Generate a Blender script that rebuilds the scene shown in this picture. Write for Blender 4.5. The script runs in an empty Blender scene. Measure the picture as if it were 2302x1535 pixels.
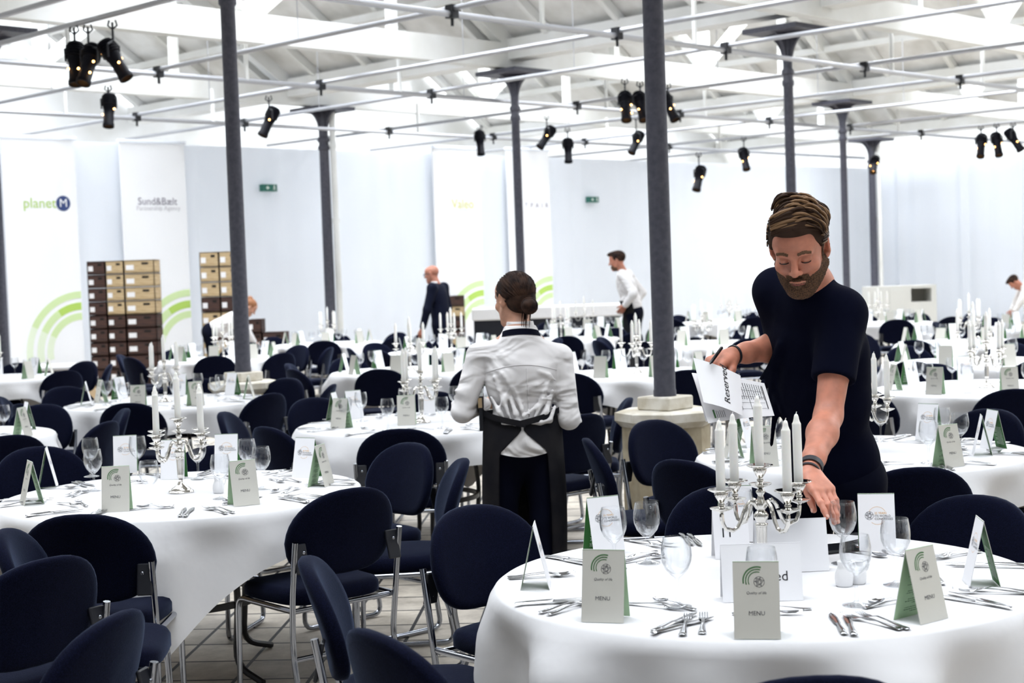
import bpy, bmesh, math, random
import numpy as np
from mathutils import Vector, Matrix, Euler
random.seed(7)
RNG = np.random.RandomState(5)
S = bpy.context.scene
COL = S.collection
PI = math.pi

# ------------------------------------------------------------------ camera
IMG_W, IMG_H, FPX = 2302.0, 1535.0, 3500.0
CAM_H = 1.61
PITCH, ROLL = math.atan(151.5 / FPX), 0.0355
C0 = Vector((0, 0, CAM_H))
FWD = Vector((0, math.cos(PITCH), -math.sin(PITCH)))
UP0 = Vector((0, math.sin(PITCH), math.cos(PITCH)))
RT0 = Vector((1, 0, 0))
RT = RT0 * math.cos(ROLL) - UP0 * math.sin(ROLL)
UP = RT0 * math.sin(ROLL) + UP0 * math.cos(ROLL)
cam_data = bpy.data.cameras.new('camera')
cam = bpy.data.objects.new('camera', cam_data)
COL.objects.link(cam)
M = Matrix.Identity(4)
for i in range(3):
    M[i][0], M[i][1], M[i][2], M[i][3] = RT[i], UP[i], -FWD[i], C0[i]
cam.matrix_world = M
cam_data.sensor_width = 36.0
cam_data.lens = 36.0 * FPX / IMG_W
cam_data.clip_end = 300
cam_data.dof.use_dof = True
cam_data.dof.focus_distance = 5.1
cam_data.dof.aperture_fstop = 5.2
S.camera = cam

# ------------------------------------------------------------------ world, light, exposure
S.view_settings.view_transform = 'Standard'
S.view_settings.look = 'None'
S.view_settings.gamma = 1.0
S.view_settings.use_curve_mapping = False
S.view_settings.exposure = 0.62
S.cycles.max_bounces = 7
S.cycles.diffuse_bounces = 3
S.cycles.glossy_bounces = 3
S.cycles.transmission_bounces = 4
S.cycles.transparent_max_bounces = 16
S.cycles.caustics_reflective = False
S.cycles.caustics_refractive = False
S.cycles.sample_clamp_indirect = 6.0
S.cycles.use_adaptive_sampling = True
S.cycles.adaptive_threshold = 0.03
w = bpy.data.worlds.new('overcast_sky')
S.world = w
w.use_nodes = True
w.node_tree.nodes['Background'].inputs[0].default_value = (0.90, 0.95, 1.0, 1)
w.node_tree.nodes['Background'].inputs[1].default_value = 0.17

# building axes: columns stand on a grid turned 44 degrees from the view
EQ = Vector((0.695, 0.719, 0))
EP = Vector((-0.719, 0.695, 0))
def pq(p, q, z=0.0):
    v = EP * p + EQ * q
    return Vector((v.x, v.y, z))
ROTQ = math.atan2(EQ.y, EQ.x)

def area_light(name, loc, sx, sy, power, rot, color=(1, 1, 1)):
    l = bpy.data.lights.new(name, 'AREA')
    l.shape = 'RECTANGLE'; l.size = sx; l.size_y = sy; l.energy = power; l.color = color
    o = bpy.data.objects.new(name, l)
    o.location = loc; o.rotation_euler = rot
    COL.objects.link(o)
    return o
# daylight coming down through the skylights on each ridge of the roof
for k, q in enumerate((2.6, 12.0, 21.4, 30.8)):
    c = pq(8.0, q, 9.6)
    area_light('skylight_daylight', c, 5.2, 34.0, (3900, 7400, 7600, 7200)[k], (0, 0, ROTQ), (0.93, 0.96, 1.0))

# daylight from the windows behind the white drapes
for c, L, rz in (((-0.7, 32.9, 2.1), 27.0, math.atan2(18.2, 19.7)), ((14.0, 38.6, 2.1), 10.0, math.atan2(-.719, .695))):
    area_light('window_daylight', Vector(c) , L, 4.0, 7.0 * L, (PI / 2, 0, rz), (0.95, 0.97, 1.0))

# ------------------------------------------------------------------ image -> place
def ray(x, y):
    return FWD * FPX + RT * (x - IMG_W / 2) - UP * (y - IMG_H / 2)
def at(x, y, d):
    r = ray(x, y); return C0 + r * (d / r.y)
def onz(x, y, z):
    r = ray(x, y); return C0 + r * ((z - CAM_H) / r.z)
def px(v):
    v = Vector(v) - C0; k = FPX / v.dot(FWD)
    return (IMG_W / 2 + v.dot(RT) * k, IMG_H / 2 - v.dot(UP) * k)

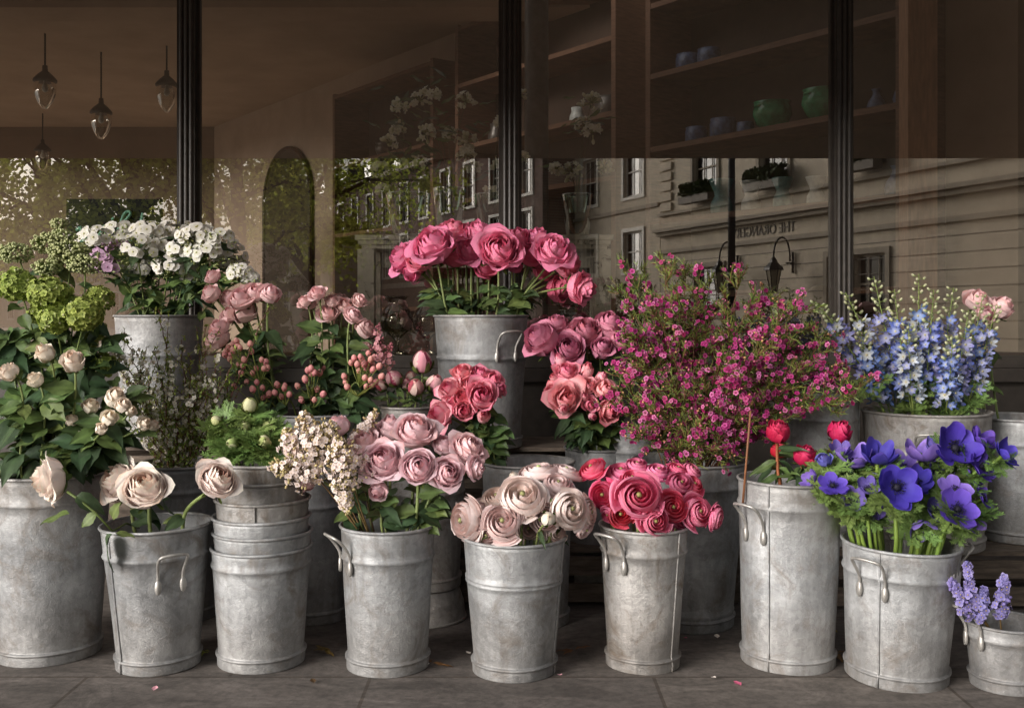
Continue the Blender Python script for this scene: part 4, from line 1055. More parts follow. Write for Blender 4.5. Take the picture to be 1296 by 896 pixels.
B['ranback'] = [ranunculus_mesh(10, n=40, cin=S((240, 204, 200)), cout=S((240, 212, 208)), cedge=S((243, 218, 216)), flat=.5)]
B['redbud'] = [rose_mesh(i+60, n=24, H=1.45, open_=.26, cin=lin((150, 14, 50)), cout=lin((196, 26, 70)), cedge=lin((222, 70, 110)), ruf=.09, lip=.35, sepal=True, name='peony_bud') for i in range(2)]
B['pinkbud'] = [bud_mesh(i+4, 1, 10, (S((222, 130, 140)), S((232, 188, 176)), S((168, 40, 66)), S((226, 150, 150))), .55, 2.0, .2, 'peony_bud') for i in range(2)]
B['whitebud'] = [bud_mesh(8, 1, 10, (S((238, 226, 206)), S((232, 214, 190))), .5, 1.9, .25, 'ranunculus_bud')]
B['greenbud'] = [bud_mesh(9, 1, 8, (S((190, 196, 120)), S((210, 210, 150)), S((150, 170, 80))), .5, 1.9, .25, 'anemone_bud')]
B['anem'] = [anemone_mesh(i+1, 1, lin(a), lin(b), lin(c_), cu, n=11) for i, (a, b, c_, cu) in enumerate((((70, 50, 160), (116, 88, 204), (136, 106, 214), .35), ((58, 42, 146), (92, 68, 184), (114, 86, 200), .55), ((110, 84, 184), (150, 126, 214), (160, 138, 222), .25)))]
B['anemd'] = [anemone_mesh(i+5, 1, S((52, 40, 120)), S((72, 56, 160)), S((90, 74, 180)), .75) for i in range(1)]
B['anemside'] = [anemone_mesh(7, 1, lin((110, 86, 186)), lin((150, 122, 210)), lin((166, 140, 220)), .8, n=11), anemone_mesh(8, 1, lin((64, 48, 140)), lin((90, 70, 176)), lin((110, 88, 190)), .8, n=11)]
B['bluebud'] = [rose_mesh(44, n=14, H=1.3, open_=.4, cin=S((48, 46, 130)), cout=S((70, 66, 170)), cedge=S((90, 80, 190)), sepal=False)]
FERN = [tm(fern_leaf_t(random.Random(i), .056, lin((108, 132, 70))), 'feathery_leaf', M['leaf']) for i in range(3)]
ORD = ['leftmost', 'second from left', 'third from left', 'fourth from left', 'fifth from left', 'sixth from left', 'seventh from left', 'eighth from left', 'ninth from left', 'tenth from left', 'eleventh from left', 'twelfth from left', 'thirteenth from left', 'fourteenth from left', 'fifteenth from left', 'sixteenth from left', 'seventeenth from left', 'eighteenth from left', 'nineteenth from left', 'twentieth from left', 'twenty-first from left', 'twenty-second from left', 'twenty-third from left', 'twenty-fourth from left', 'twenty-fifth from left', 'twenty-sixth from left', 'third from right', 'second from right', 'rightmost']
SCL = dict(anem=1.18, anemside=1.15, anemd=1.25, peach=1.2, redbud=1.2, cream=1.12, coral=1.15, ranp=1.15, ranc=1.08, ranback=1.1, hot=1.1, hotd=1.12, blush=1.08, blushside=1.1, pale=1.1, mauve=1.1, pinkbud=1.12)
HH = dict(hot=1.5, hotd=1.5, mauve=1.6, coral=1.4, coralbud=2, blush=1.3, blushside=1.6, peach=1.4, cream=1.8, pale=1.35, ranc=.8, ranp=.8, ranback=.6, redbud=1.45, pinkbud=2, whitebud=1.9, greenbud=1.9, anem=.3, anemd=.5, anemside=.6, bluebud=1.3)
def bouquet(bk, name, cat, group, phrase, items, stemc=STEM, sr=.0026, nleaf=3, leafpool=LEAVES, leafs=1.0, collar=False, leafrange=(.25, .85), dyf=.0, leafname='leaf', rs=None):
    """items: (px, py, r_px, kind, dir(lean right, toward street, up), dY, description)"""
    bk = BK[bk] if isinstance(bk, str) else bk; rs = rs or random.Random(len(items)*7+len(phrase))
    order = sorted(range(len(items)), key=lambda i: items[i][0])
    rank = {i: k for k, i in enumerate(order)}; cnt = {}
    for i, it in enumerate(items):
        px, py, r, kind, d, dY, desc = it
        Y = bk['c'].y+dY; e0 = P(px, py, Y); sc = r*SCL.get(kind, 1.0)*Y/F; D = Vector((d[0], -d[1], d[2])).normalized()
        base = e0-D*sc*HH[kind]*.5
        off = Vector((base.x-bk['c'].x, base.y-bk['c'].y, 0)); 
        L = off.length; off = off*(min(L*.35, bk['R']*.5)/max(L, 1e-4))
        b = bk['c']+off+Vector((rs.uniform(-.015, .015), rs.uniform(-.015, .015), -.16)); 
        lab = '%s, %s %s' % (desc, ORD[rank[i]], phrase)
        o = thing(name, lab, cat, b, 0, group)
        e = base-b
        # pass inside the rim, then arch to the bloom
        rimp = off*(.8)+Vector((0, 0, .165))
        rx = Vector((base.x-bk['c'].x, base.y-bk['c'].y, 0)); lim = bk['R']*.86
        q = bk['c']+rx*(min(rx.length, lim)/max(rx.length, 1e-4))*.9-b+Vector((0, 0, .01))
        Ls = (e-q).length
        c2 = e-(D*.45+(e-q).normalized()*.55).normalized()*Ls*.34
        up = (q.normalized()+Vector((0, 0, .6))).normalized()
        pts = [q*k/4 for k in range(4)]+[bez(q, q+up*Ls*.35, c2, e, k/10) for k in range(11)]
        sm = MB(); tube(sm, pts, sr*(.8+.4*min(1.5, sc/.03)), stemc*rs.uniform(.85, 1.15), 7, taper=.85); sm.build('stem', M['stem'], o)
        pool = B[kind]; fm = frame(e, D, rs.random()*6.28, sc); fm = fm @ Matrix.Diagonal((rs.uniform(.95, 1.05), rs.uniform(.95, 1.05), rs.uniform(.93, 1.07), 1))
        inst('bud' if 'bud' in kind else 'bloom', rs.choice(pool), o, fm)
        if collar:
            for k in range(3):
                a = k*2.09+rs.uniform(-.3, .3); X = frame((0, 0, 0), D).to_3x3() @ Vector((math.cos(a), math.sin(a), -.1))
                put_leaf(FERN, o, e-D*sc*.45, X+Vector((0, -.2, 0)), rs.uniform(.7, 1.0), 'feathery_leaf', rs=rs)
        for k in range(nleaf if not callable(nleaf) else nleaf(i)):
            t = rs.uniform(*leafrange); j = 4+t*9.9; p = pts[min(int(j), len(pts)-1)]
            a = rs.uniform(-math.pi, 0) if rs.random() < .75 else rs.random()*6.28
            dd = Vector((math.cos(a)*1.2, math.sin(a), rs.uniform(-.5, .5)))
            put_leaf(leafpool, o, p, dd, leafs*rs.uniform(.65, 1.15), leafname, rs=rs)
f, fl, fr_, up, upf, sdl, sdr = (.0, 1, .35), (-.5, .8, .4), (.5, .8, .4), (0, .3, 1), (0, .7, .7), (-1, .3, .3), (1, .3, .25)
bouquet('V', 'hot_pink_rose', 'rose', 'hot pink roses in the raised middle bucket', 'among the hot pink roses', [
    (511, 328, 20, 'hot', (-.8, .6, .4), .03, 'hot pink rose drooping outward'), (532, 326, 19, 'hot', (-.3, .8, .5), -.02, 'hot pink rose tucked below a bigger bloom'),
    (547, 310, 26, 'hot', (-.2, .75, .7), -.09, 'large hot pink rose with a pale centre'), (573, 293, 20, 'hot', (.0, .5, .9), .05, 'hot pink rose standing highest'),
    (606, 298, 20, 'hot', (.1, .5, .9), .03, 'hot pink rose with a flat top'), (577, 324, 16, 'hotd', (-.1, .4, .9), .02, 'half open magenta rose seen from the side'),
    (632, 316, 27, 'hot', (.05, 1, .35), -.10, 'fully open rose facing the street'), (655, 305, 20, 'hotd', (.3, .5, .8), .02, 'deep pink rose behind the fully open one'),
    (672, 323, 15, 'hotd', (.3, .6, .6), -.02, 'small half open hot pink rose'), (700, 316, 23, 'hot', (.2, .7, .7), -.06, 'tall hot pink rose with curled petals'),
    (719, 335, 18, 'hot', (.7, .6, .3), -.02, 'hot pink rose leaning over to the right'), (736, 364, 20, 'hot', (.9, .5, -.1), -.05, 'lowest hanging hot pink rose'), (707, 366, 16, 'hotd', (.5, .5, .1), .04, 'shaded dark pink rose under the others'), (652, 334, 12, 'hotd', (0, .6, .6), .05, 'dark pink rose hidden between larger blooms'), (594, 318, 17, 'hot', (-.1, .7, .6), .0, 'hot pink rose filling the middle'), (688, 340, 15, 'hotd', (.4, .6, .3), .04, 'deep pink rose low at the back'), (560, 322, 14, 'hotd', (-.3, .5, .6), .04, 'half shaded hot pink rose'), (616, 336, 17, 'hotd', (-.1, .8, .3), .0, 'hot pink rose under the fully open one'), (520, 344, 14, 'hotd', (-.7, .6, 0), .0, 'dark pink rose nodding at the left'), (680, 304, 17, 'hot', (.2, .5, .9), .04, 'hot pink rose behind the curled one'), (590, 296, 15, 'hot', (0, .5, .9), .07, 'hot pink rose at the back'), (722, 350, 14, 'hotd', (.7, .6, .1), .02, 'dark pink rose between leaning blooms')],
    nleaf=5, leafrange=(.0, .5), leafs=1.05)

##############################

▶ Problem: Report the number of lines in the listing where the string "pixels" appears, and nothing besides.

▶ Exercise answer: 2